Les installations de l'école s'agrandissent, en particulier celles concernant le centre d'instruction automobile et le cours d'équitation (on comptait près de 700 chevaux en 1939).

En juin 1940, afin d'éviter sa capture par les soldats allemands, l'école doit à nouveau se replier. Elle est recréée en août 1940 à Nîmes, en zone non occupée, autour d'un petit noyau d'officiers venus de Fontainebleau. L'invasion de la zone libre par l'armée allemande en novembre 1942 oblige encore une fois l'école à quitter les lieux. A partir de 1943, les aspirants artilleurs sont formés à Cherchell en Algérie.

La France libérée, l'école ne retourne pas à Fontainebleau. En 1945, elle est recréée à Idar Oberstein en Allemagne. Fin 1952, l'école d'application de l'artillerie prend ses quartiers à Châlons-sur-Marne. Elle y séjourne jusqu'en 1976, année où elle s'installe à Draguignan. Le 1er août 2009, l' école d'application d'artillerie (EAA) devient l'école d'artillerie (EA).

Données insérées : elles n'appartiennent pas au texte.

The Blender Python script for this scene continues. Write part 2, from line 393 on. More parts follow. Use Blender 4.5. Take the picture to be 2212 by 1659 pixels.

La citation à l'ordre de l'armée (croix de guerre avec palme) décernée à l'école d'application de l'artillerie de Fontainebleau témoigne du rôle prestigieux qui fut le sien de 1871 à 1940 et de la valeur des cadres sortis de son sein :
"Après avoir, aux jours tragiques de juin 1940, dû abandonner son cadre traditionnel de Fontainebleau, a affirmé sa volonté de combattre jusqu'au bout en envoyant une poignée de ses jeunes artilleurs se battre avec héroïsme pour la défense des ponts de la Loire, à côté de leurs camarades de Saumur et de Saint-Maixent. Sur tous les champs de bataille de France, d'A.F.N., d'Italie et d'Allemagne, aussi bien qu'aux marches lointaines de l'union française, dans les rangs de la résistance ou dans les camps de déportation, les cadres qu'elle avait formés se sont magnifiquement comportés, prouvant par le sacrifice de plus de neuf cent officiers d'artillerie dont treize généraux, que leur école d'application restait digne de son long passé de gloire, valeur et abnégation. A ainsi pris une part importante dans la victoire."